__SET TASK__
Nothing outside the range from the line with "Recreate this scene" to the line with "COL = sc.collection" belongs in the copy, and no pictures do either; repeat that range exactly.
--- START OF LISTED RECORDS ---
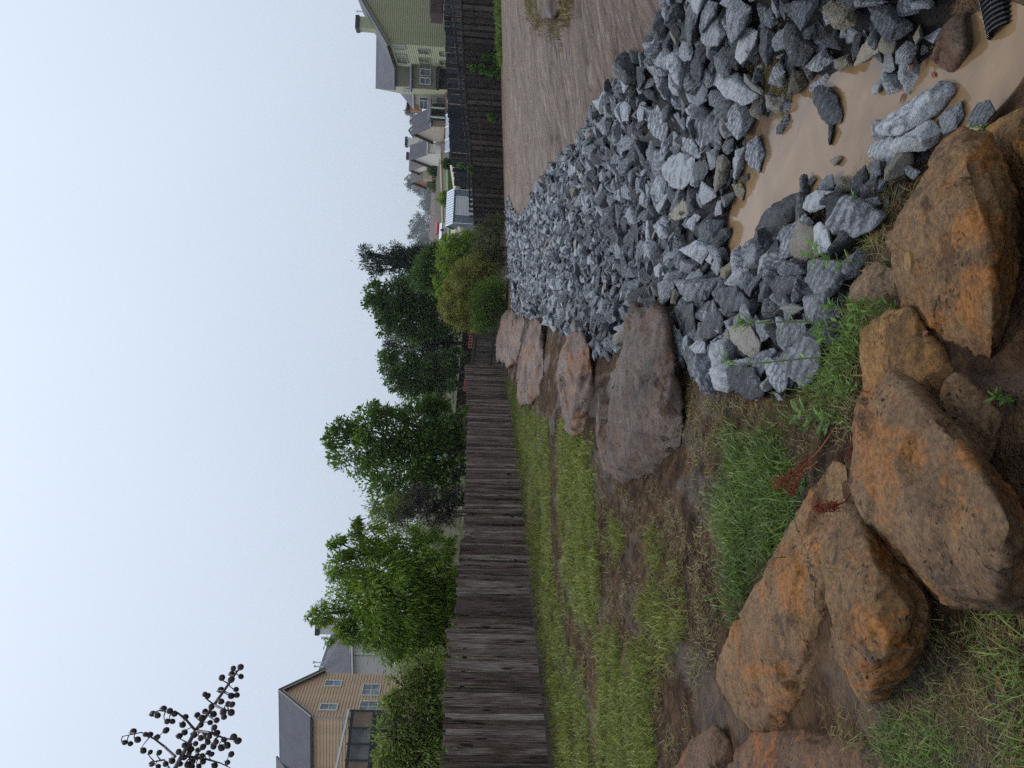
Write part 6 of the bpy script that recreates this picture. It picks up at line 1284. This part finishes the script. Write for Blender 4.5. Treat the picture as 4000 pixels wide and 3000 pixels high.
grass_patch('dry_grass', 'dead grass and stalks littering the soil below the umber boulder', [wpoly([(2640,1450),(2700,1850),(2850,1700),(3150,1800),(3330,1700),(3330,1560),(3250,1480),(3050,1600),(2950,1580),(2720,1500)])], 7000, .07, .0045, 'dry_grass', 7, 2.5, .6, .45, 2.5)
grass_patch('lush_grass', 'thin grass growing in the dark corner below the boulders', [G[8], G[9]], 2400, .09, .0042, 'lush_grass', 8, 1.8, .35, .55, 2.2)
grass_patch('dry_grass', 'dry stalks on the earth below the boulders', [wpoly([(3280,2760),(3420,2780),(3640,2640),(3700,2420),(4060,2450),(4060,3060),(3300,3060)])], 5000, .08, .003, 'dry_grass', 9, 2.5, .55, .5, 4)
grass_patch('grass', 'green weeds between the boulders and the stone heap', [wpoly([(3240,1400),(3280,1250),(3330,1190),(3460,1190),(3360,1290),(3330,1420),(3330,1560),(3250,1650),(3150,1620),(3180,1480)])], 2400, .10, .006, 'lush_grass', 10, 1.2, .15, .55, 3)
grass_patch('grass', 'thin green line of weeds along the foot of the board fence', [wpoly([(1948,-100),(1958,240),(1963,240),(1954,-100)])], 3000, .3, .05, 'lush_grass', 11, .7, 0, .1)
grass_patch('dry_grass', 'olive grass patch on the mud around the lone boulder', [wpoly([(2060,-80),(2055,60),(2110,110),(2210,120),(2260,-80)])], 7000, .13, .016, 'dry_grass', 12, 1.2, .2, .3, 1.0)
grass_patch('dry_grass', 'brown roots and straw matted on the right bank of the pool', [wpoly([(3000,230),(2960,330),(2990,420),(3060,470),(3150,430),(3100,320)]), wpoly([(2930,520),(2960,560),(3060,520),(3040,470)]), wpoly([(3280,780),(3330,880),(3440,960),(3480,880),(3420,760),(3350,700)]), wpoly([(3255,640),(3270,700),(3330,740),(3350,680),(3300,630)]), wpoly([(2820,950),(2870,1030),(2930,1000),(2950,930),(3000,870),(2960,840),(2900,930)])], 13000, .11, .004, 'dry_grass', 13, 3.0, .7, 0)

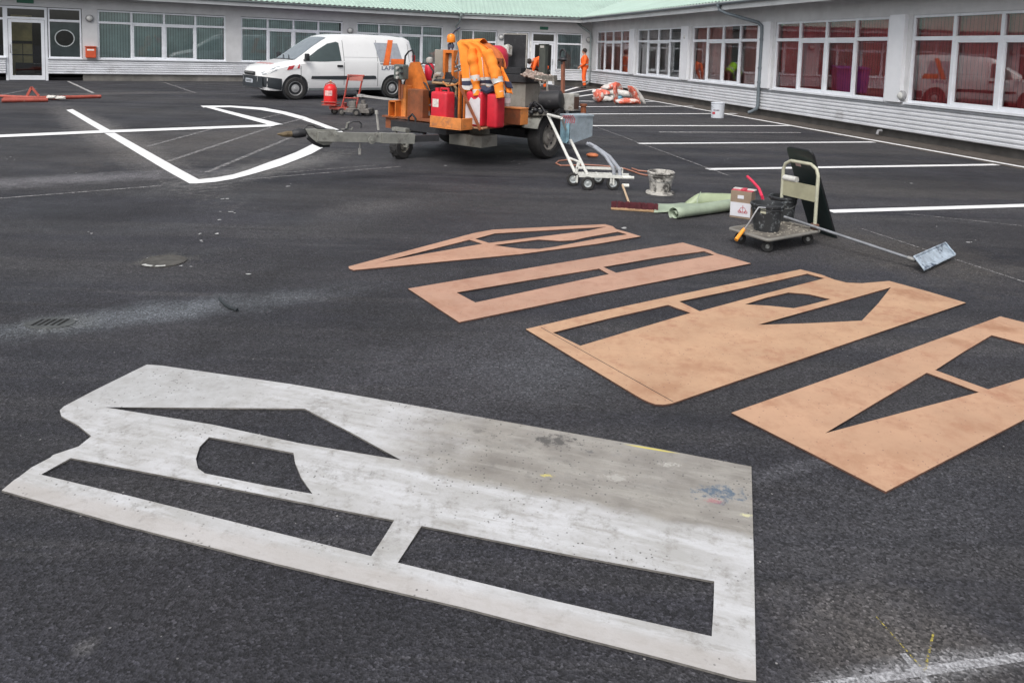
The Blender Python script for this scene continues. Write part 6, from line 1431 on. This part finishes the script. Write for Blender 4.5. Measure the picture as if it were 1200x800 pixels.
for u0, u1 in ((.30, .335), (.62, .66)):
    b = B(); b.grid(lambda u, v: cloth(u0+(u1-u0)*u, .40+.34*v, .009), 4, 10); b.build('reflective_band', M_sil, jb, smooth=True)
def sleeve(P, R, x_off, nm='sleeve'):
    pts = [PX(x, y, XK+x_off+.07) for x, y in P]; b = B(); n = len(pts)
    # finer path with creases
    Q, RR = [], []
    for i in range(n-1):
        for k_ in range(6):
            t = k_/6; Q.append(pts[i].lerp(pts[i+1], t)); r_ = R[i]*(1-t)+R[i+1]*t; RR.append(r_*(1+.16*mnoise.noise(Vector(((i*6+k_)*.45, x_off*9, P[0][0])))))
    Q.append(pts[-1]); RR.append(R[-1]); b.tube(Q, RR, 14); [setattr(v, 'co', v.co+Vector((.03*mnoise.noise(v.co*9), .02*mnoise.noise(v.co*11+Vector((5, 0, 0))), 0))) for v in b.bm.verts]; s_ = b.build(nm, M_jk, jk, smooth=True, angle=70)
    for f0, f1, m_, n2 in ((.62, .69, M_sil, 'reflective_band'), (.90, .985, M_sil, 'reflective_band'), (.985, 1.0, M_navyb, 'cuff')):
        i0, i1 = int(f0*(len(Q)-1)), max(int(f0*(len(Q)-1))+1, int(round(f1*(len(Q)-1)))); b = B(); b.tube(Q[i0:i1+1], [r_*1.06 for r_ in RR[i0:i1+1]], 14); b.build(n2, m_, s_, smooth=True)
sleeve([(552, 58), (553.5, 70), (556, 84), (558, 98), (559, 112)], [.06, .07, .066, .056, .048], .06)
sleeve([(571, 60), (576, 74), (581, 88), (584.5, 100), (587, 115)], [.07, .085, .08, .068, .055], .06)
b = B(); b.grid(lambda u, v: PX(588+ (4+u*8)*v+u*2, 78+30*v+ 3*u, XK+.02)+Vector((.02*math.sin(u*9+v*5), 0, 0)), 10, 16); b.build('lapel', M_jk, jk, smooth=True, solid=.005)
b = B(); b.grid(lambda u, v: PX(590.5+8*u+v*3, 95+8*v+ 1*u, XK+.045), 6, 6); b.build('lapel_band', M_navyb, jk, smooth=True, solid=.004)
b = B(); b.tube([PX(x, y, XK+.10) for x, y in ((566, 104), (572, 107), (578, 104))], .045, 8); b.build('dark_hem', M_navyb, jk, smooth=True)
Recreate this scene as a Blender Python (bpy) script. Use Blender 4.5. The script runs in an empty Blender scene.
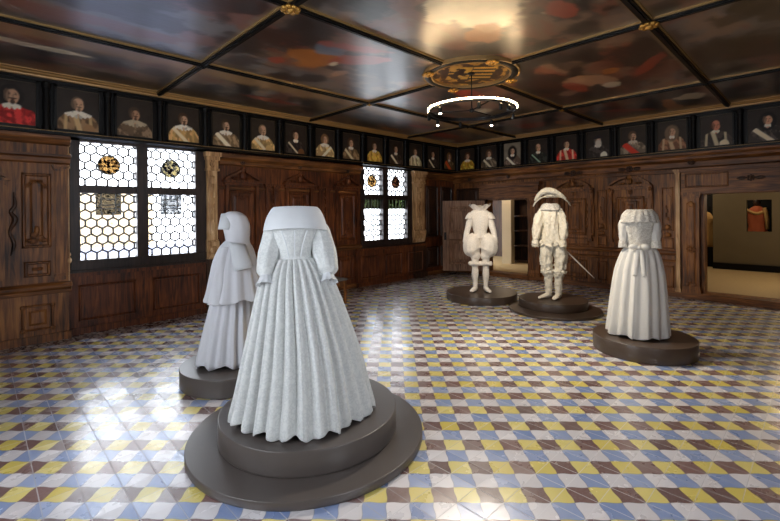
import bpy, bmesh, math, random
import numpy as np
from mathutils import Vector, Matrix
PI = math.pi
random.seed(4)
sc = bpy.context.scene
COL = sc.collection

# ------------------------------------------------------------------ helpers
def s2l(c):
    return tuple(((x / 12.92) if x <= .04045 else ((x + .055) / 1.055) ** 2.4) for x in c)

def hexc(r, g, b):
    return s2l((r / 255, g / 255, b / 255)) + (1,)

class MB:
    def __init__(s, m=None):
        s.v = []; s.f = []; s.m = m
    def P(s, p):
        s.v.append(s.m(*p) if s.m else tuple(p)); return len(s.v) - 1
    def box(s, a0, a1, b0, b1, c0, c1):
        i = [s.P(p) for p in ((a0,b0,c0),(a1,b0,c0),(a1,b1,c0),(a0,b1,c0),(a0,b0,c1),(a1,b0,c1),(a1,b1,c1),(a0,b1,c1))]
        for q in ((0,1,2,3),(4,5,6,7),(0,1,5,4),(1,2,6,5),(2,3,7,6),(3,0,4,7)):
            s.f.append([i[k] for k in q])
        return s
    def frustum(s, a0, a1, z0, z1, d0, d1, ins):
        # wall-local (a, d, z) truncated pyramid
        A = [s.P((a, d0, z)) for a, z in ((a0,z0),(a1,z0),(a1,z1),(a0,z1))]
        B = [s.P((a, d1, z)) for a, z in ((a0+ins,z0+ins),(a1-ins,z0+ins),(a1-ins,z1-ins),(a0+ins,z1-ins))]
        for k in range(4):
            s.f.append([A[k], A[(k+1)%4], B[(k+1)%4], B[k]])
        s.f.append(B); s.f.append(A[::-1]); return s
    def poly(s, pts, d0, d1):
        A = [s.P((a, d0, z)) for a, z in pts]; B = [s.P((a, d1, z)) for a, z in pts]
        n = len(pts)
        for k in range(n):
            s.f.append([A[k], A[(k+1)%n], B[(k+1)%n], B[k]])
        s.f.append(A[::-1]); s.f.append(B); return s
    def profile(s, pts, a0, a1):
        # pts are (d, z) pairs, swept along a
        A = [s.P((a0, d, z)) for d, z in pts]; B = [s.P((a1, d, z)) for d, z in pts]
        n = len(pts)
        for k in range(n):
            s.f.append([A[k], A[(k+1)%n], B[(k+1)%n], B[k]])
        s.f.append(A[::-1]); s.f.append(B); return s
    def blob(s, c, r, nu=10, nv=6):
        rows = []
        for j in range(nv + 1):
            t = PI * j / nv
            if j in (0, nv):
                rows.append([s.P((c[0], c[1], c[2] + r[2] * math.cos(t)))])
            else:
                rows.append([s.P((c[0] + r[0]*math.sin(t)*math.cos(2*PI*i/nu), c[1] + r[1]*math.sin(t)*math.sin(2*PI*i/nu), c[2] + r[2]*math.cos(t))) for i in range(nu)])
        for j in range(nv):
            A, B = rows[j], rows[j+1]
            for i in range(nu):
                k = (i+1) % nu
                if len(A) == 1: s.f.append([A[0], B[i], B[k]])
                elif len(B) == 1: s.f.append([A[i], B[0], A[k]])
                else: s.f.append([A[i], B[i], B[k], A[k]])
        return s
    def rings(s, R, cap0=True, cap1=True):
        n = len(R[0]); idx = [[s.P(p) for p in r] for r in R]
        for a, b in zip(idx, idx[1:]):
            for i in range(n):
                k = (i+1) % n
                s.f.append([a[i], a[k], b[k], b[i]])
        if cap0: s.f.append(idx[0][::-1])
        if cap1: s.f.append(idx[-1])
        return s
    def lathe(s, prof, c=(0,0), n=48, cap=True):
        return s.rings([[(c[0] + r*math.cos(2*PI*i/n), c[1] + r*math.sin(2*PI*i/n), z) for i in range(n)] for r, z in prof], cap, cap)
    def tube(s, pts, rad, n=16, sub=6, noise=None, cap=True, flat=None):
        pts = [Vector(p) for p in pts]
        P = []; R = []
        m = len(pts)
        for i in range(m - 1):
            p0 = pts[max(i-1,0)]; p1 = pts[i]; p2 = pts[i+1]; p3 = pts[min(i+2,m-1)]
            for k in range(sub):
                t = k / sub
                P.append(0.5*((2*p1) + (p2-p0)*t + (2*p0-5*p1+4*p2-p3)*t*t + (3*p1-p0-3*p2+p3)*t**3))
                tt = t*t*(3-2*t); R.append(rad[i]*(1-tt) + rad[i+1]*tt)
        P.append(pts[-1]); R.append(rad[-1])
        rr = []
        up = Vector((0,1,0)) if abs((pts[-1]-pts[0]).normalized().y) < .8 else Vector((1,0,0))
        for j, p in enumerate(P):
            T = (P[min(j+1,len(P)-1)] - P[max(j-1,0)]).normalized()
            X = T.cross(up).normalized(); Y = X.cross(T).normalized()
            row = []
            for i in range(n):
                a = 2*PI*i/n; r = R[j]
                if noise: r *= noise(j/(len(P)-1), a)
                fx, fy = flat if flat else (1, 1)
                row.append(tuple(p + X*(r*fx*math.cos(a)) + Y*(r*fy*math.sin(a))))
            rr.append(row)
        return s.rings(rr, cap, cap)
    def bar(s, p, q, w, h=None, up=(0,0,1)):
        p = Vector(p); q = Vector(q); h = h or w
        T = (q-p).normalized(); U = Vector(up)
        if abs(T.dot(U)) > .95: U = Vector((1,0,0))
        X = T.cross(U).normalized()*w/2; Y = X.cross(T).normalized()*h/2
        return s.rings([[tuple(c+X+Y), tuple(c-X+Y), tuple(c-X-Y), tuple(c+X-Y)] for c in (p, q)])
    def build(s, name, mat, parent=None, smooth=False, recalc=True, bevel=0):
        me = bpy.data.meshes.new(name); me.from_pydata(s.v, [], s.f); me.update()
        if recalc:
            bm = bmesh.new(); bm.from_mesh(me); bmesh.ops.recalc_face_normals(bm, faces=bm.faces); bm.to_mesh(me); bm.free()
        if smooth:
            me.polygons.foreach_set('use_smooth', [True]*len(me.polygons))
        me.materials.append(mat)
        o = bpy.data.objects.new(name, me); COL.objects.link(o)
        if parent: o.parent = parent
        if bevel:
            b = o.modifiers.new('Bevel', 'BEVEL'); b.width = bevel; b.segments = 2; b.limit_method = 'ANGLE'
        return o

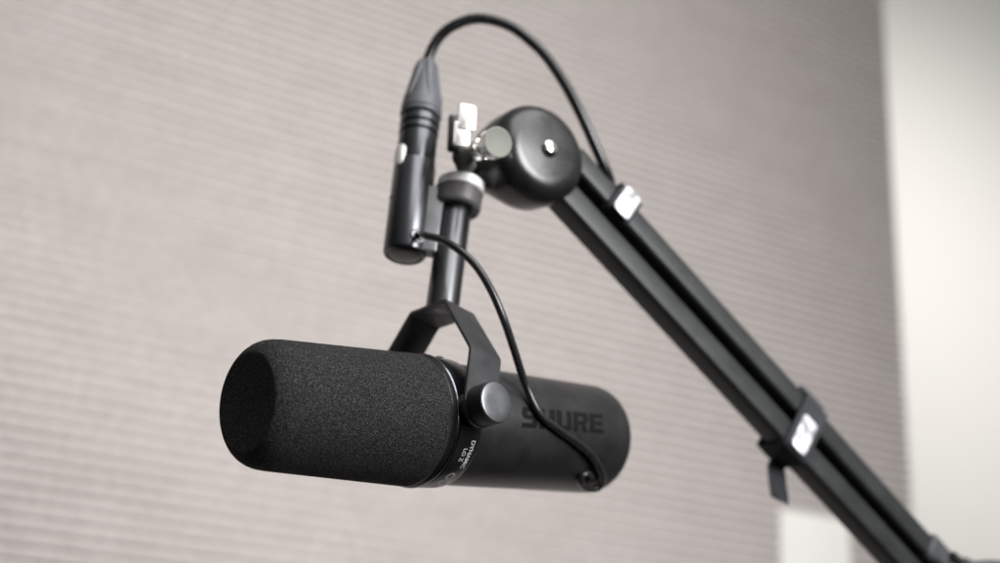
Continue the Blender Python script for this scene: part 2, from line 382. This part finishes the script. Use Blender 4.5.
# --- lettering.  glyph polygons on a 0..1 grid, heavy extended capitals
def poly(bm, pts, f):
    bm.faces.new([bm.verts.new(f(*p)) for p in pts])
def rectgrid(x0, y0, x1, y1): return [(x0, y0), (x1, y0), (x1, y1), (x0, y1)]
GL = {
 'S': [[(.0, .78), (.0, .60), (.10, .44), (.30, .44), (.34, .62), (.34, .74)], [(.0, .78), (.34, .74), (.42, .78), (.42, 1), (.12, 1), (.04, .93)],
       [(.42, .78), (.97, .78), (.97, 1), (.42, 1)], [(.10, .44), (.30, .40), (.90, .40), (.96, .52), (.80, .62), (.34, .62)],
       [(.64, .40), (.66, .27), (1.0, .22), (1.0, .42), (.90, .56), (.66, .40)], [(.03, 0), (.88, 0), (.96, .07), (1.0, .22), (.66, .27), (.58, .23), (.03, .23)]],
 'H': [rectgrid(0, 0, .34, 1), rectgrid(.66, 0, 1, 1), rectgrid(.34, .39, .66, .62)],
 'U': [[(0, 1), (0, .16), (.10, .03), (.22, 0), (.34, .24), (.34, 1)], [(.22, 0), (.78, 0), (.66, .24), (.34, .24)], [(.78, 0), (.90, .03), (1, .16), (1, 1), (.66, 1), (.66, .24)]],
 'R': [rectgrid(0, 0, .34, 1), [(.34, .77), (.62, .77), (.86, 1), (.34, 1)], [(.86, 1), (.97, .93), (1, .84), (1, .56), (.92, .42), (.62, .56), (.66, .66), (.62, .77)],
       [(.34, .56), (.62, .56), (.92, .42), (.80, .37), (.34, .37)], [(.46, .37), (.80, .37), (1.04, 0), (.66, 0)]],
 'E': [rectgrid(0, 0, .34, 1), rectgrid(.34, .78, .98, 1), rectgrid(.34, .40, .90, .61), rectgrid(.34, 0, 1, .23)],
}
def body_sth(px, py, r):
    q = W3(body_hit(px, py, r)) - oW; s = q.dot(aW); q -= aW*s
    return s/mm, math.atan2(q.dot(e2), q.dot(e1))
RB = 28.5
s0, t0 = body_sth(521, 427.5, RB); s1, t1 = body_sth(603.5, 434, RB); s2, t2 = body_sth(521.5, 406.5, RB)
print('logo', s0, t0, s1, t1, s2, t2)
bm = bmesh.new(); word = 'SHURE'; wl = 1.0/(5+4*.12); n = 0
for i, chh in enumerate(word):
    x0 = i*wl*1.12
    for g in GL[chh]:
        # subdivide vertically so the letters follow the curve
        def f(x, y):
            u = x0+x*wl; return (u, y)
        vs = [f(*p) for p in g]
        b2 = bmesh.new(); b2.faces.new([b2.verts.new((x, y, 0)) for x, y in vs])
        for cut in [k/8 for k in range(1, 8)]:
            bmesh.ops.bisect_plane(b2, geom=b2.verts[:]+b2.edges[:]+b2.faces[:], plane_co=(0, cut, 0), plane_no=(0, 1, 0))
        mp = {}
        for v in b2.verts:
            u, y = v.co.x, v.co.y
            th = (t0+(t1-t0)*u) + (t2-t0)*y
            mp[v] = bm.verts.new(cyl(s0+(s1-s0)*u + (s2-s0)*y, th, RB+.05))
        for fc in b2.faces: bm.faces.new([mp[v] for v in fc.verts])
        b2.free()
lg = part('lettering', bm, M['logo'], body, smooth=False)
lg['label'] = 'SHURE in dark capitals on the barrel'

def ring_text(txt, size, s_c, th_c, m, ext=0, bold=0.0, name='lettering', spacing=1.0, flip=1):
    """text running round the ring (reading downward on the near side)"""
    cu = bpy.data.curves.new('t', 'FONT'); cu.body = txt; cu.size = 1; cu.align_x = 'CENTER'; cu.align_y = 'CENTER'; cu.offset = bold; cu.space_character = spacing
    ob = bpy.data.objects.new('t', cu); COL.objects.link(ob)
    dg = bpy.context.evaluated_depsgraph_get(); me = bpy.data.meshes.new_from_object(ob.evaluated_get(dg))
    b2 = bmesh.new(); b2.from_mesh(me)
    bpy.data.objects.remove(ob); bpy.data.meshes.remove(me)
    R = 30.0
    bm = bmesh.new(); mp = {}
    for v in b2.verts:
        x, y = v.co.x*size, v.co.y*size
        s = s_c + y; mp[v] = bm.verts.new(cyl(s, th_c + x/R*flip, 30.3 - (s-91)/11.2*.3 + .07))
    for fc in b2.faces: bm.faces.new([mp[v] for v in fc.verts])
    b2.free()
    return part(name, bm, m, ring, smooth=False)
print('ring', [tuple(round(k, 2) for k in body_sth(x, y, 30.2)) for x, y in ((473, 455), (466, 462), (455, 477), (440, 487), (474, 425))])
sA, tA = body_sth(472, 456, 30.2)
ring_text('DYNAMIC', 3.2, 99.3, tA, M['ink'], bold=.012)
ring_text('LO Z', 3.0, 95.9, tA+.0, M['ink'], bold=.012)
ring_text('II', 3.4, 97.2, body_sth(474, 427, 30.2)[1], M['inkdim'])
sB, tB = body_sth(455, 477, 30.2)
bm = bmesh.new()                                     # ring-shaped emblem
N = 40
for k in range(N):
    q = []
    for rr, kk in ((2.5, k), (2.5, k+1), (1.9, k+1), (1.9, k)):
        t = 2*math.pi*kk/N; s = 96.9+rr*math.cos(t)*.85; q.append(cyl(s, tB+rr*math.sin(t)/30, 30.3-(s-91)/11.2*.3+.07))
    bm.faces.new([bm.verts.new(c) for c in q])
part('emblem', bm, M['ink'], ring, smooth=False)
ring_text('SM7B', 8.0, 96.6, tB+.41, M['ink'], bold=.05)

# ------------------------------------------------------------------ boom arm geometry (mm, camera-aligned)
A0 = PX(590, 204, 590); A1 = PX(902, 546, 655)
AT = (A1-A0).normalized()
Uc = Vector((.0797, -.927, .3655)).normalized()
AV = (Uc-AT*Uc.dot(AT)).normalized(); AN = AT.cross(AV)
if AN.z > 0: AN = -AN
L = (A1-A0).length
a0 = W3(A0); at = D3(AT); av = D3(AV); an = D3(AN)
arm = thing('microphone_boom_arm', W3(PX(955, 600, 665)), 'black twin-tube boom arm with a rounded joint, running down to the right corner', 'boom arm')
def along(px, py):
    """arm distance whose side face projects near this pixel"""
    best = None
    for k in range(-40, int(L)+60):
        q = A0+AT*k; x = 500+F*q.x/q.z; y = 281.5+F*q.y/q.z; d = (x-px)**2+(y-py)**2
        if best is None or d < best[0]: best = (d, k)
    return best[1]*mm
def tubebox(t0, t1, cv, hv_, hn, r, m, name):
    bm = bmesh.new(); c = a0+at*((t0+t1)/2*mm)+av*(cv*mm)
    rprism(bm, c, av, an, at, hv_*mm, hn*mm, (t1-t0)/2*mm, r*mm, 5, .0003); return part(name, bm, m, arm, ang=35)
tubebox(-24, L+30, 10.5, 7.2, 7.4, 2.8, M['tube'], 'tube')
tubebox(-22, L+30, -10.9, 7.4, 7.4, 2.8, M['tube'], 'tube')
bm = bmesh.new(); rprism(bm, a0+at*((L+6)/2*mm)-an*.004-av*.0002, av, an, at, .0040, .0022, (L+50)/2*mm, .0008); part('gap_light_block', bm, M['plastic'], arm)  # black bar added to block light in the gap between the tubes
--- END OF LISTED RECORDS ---
__THE OUTPUT__
Recreate this scene as a Blender Python (bpy) script. Use Blender 4.5. The script runs in an empty Blender scene.
import bpy, bmesh, math, random
import numpy as np
from mathutils import Vector, Matrix
PI = math.pi
random.seed(4)
sc = bpy.context.scene
COL = sc.collection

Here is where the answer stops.